What to produce: Only the lines from the first one through the line with "PI = math.pi" should be printed, exactly as they appear.

Information shown:
*-*-*

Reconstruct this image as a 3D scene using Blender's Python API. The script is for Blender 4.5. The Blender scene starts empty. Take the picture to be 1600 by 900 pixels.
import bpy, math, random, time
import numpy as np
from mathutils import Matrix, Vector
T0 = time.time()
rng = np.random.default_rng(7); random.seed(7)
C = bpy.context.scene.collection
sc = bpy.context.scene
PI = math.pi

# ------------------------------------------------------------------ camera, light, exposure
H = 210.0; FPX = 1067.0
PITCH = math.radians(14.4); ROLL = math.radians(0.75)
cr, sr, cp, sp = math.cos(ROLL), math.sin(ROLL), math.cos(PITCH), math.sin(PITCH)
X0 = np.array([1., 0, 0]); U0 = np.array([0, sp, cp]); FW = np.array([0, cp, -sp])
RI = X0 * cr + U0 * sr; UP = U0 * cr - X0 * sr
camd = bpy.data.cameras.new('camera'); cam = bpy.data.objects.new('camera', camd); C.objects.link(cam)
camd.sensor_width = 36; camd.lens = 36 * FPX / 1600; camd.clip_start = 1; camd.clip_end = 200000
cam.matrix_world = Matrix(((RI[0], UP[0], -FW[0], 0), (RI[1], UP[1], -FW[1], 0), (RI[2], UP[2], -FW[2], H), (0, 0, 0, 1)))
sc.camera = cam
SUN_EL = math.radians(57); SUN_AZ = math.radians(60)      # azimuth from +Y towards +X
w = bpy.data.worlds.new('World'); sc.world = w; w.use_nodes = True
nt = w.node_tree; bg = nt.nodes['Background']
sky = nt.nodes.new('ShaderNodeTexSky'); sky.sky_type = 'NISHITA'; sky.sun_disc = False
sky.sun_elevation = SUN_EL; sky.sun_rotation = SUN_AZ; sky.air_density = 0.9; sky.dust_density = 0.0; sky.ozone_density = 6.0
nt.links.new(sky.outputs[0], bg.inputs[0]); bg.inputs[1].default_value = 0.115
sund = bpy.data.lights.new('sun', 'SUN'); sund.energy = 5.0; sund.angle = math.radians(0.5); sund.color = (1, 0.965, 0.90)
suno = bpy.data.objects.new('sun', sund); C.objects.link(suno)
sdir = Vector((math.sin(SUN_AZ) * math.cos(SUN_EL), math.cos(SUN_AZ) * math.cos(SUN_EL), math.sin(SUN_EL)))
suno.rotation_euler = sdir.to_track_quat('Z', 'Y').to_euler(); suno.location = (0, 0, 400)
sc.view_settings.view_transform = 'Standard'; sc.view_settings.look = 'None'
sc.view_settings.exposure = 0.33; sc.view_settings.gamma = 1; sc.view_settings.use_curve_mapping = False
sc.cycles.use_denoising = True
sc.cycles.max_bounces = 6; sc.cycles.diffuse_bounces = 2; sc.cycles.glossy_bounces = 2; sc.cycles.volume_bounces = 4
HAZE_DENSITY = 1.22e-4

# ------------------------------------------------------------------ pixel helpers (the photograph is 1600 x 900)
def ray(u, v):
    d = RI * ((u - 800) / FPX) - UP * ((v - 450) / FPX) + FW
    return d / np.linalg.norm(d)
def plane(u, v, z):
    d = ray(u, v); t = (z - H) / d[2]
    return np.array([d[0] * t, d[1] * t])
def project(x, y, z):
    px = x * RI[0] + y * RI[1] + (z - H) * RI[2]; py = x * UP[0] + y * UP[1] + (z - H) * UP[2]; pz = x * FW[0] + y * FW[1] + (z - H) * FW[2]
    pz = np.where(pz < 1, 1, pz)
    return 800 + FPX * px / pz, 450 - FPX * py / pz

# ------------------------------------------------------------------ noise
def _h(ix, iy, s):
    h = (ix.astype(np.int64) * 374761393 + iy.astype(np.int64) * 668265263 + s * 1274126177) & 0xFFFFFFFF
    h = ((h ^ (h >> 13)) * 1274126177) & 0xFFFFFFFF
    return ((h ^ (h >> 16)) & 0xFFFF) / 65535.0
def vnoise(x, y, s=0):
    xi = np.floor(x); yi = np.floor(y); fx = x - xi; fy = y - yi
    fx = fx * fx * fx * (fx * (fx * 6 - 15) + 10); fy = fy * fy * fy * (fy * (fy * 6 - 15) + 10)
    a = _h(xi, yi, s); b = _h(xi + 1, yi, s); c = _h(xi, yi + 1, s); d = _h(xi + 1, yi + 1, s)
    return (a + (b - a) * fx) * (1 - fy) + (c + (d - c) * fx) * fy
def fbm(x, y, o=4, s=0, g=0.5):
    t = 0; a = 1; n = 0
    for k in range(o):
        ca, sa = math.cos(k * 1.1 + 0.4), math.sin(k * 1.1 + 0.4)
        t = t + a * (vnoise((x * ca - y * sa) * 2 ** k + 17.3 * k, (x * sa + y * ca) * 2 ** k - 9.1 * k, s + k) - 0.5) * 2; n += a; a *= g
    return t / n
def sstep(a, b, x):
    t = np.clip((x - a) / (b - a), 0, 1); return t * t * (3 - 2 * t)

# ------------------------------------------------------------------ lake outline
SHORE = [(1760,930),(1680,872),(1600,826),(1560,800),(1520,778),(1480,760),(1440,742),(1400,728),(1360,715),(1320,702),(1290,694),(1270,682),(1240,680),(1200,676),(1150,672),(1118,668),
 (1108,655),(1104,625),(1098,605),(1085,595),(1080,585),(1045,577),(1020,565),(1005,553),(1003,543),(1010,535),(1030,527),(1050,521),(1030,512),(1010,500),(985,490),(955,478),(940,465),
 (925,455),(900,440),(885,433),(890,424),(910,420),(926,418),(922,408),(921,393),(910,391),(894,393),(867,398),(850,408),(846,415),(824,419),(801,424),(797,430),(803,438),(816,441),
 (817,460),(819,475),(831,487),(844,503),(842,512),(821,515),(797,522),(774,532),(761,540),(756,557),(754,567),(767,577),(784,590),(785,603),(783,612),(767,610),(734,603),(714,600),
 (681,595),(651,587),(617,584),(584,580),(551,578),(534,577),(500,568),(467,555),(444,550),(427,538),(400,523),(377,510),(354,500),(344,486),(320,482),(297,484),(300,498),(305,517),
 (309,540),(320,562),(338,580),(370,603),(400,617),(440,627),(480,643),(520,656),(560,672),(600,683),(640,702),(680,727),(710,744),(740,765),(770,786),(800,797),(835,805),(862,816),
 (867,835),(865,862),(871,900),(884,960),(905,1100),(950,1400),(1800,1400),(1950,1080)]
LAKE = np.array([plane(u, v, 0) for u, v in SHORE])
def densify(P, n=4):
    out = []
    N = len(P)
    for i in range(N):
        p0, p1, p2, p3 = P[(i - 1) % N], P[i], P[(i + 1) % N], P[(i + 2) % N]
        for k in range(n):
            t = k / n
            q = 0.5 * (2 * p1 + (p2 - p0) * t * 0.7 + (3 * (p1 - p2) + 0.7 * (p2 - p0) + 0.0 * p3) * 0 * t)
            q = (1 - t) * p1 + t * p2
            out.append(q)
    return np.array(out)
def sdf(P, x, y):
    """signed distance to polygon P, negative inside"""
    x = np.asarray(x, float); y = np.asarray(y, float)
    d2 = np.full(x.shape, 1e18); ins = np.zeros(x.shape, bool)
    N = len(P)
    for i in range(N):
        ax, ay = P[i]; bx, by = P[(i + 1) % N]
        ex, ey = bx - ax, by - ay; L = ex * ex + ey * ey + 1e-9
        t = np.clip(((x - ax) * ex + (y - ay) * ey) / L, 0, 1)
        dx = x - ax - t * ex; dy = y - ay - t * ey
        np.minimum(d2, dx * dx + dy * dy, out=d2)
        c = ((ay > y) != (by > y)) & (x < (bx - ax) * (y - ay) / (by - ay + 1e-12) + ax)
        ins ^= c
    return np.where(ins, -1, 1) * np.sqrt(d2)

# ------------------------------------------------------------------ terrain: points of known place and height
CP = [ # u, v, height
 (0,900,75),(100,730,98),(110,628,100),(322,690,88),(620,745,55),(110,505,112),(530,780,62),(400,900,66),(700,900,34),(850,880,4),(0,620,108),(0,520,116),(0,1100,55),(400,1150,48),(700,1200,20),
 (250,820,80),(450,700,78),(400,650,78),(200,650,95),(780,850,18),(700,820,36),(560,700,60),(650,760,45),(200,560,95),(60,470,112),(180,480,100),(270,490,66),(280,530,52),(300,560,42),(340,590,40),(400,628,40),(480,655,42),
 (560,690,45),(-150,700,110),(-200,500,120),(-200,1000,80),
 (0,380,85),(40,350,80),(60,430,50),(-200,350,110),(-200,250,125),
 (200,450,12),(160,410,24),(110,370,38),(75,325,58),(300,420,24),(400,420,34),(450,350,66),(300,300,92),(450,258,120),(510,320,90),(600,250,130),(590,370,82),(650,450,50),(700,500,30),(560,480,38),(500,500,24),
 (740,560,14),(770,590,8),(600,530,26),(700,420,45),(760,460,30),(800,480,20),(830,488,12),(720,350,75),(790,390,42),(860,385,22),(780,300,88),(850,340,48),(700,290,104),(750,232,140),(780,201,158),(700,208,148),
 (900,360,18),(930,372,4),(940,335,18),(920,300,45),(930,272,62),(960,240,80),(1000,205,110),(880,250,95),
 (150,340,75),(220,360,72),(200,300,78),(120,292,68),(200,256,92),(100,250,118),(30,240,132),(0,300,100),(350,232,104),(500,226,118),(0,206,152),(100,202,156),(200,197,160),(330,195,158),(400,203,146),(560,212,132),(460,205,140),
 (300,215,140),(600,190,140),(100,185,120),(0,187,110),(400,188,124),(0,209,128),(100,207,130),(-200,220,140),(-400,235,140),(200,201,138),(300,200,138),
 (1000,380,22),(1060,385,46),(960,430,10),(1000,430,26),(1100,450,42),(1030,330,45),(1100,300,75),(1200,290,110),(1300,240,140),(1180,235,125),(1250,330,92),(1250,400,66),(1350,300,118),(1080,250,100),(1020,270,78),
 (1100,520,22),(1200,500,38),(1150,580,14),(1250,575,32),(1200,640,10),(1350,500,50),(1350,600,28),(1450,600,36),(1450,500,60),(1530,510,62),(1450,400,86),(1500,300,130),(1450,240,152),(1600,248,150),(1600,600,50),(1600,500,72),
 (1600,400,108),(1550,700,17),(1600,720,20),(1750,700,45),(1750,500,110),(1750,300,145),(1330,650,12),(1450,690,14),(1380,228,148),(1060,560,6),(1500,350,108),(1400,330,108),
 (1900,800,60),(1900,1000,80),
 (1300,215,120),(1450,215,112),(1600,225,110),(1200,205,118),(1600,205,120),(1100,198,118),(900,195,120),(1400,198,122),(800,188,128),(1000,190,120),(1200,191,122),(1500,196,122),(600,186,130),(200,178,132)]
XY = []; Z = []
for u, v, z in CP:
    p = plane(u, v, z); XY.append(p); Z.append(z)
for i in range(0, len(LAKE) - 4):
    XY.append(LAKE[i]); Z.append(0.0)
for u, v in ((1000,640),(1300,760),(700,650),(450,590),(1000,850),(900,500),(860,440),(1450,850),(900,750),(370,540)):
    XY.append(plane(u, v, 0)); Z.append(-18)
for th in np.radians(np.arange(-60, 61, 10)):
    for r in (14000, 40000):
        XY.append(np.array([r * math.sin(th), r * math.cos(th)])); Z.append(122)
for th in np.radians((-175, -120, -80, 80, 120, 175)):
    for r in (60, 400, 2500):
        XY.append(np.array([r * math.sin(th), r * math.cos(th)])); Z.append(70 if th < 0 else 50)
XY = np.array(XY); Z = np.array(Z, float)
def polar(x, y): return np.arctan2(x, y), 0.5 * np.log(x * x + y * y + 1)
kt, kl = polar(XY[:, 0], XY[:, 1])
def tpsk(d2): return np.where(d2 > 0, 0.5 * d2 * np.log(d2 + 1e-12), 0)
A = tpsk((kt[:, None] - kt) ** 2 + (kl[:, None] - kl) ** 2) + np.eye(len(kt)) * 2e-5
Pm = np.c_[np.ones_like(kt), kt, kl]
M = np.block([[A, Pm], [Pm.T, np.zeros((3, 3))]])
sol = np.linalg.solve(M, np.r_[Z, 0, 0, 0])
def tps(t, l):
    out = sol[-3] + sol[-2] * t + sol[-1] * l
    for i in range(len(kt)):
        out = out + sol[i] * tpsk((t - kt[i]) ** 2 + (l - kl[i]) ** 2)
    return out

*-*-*

Final answer:
Reconstruct this image as a 3D scene using Blender's Python API. The script is for Blender 4.5. The Blender scene starts empty. Take the picture to be 1600 by 900 pixels.
import bpy, math, random, time
import numpy as np
from mathutils import Matrix, Vector
T0 = time.time()
rng = np.random.default_rng(7); random.seed(7)
C = bpy.context.scene.collection
sc = bpy.context.scene
PI = math.pi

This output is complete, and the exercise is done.